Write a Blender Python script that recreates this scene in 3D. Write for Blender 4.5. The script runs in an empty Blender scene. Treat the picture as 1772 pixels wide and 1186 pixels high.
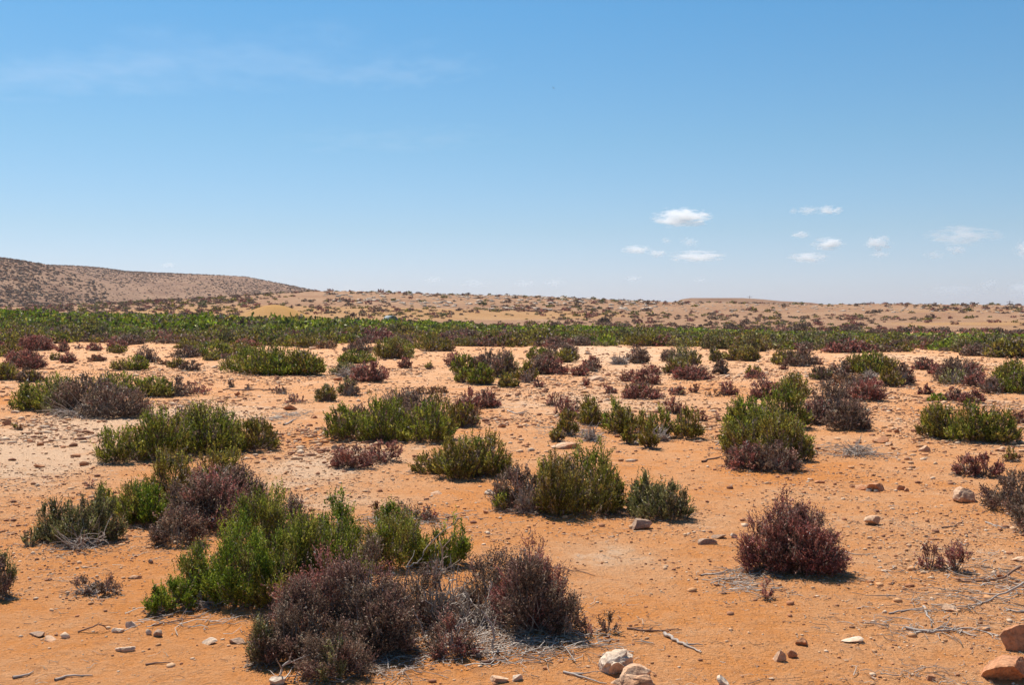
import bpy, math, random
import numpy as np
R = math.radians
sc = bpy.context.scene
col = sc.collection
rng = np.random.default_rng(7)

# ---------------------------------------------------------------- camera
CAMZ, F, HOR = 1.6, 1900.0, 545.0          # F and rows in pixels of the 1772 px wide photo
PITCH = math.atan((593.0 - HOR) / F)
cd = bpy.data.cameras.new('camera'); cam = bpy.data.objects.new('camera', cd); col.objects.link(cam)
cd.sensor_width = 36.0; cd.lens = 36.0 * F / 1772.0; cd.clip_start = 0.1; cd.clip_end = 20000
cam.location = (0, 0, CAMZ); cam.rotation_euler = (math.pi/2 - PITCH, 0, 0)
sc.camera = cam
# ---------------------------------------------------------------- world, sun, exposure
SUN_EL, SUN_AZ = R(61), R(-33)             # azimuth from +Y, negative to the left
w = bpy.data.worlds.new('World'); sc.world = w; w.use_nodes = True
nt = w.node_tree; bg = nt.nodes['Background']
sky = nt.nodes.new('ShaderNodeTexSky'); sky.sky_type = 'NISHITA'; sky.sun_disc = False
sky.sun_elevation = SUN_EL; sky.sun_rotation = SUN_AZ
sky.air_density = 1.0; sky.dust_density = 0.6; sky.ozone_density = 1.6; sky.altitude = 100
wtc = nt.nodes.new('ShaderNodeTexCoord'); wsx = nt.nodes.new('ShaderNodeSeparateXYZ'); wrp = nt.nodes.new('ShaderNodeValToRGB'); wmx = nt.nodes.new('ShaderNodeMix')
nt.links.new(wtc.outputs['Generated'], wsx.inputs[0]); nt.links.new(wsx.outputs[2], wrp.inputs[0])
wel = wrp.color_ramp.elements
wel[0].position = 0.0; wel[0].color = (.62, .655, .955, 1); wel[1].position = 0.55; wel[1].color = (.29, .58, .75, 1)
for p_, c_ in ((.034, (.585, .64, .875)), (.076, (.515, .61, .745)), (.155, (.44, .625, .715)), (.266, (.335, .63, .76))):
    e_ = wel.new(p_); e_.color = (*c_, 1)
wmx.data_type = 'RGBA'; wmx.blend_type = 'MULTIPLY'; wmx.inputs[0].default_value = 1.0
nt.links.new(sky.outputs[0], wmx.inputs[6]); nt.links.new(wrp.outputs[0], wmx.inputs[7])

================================

EXERCISE GOAL — Find how many lines in the material hold the word "pixels" and state that number alone.

OUTPUT OF THE EXERCISE — 2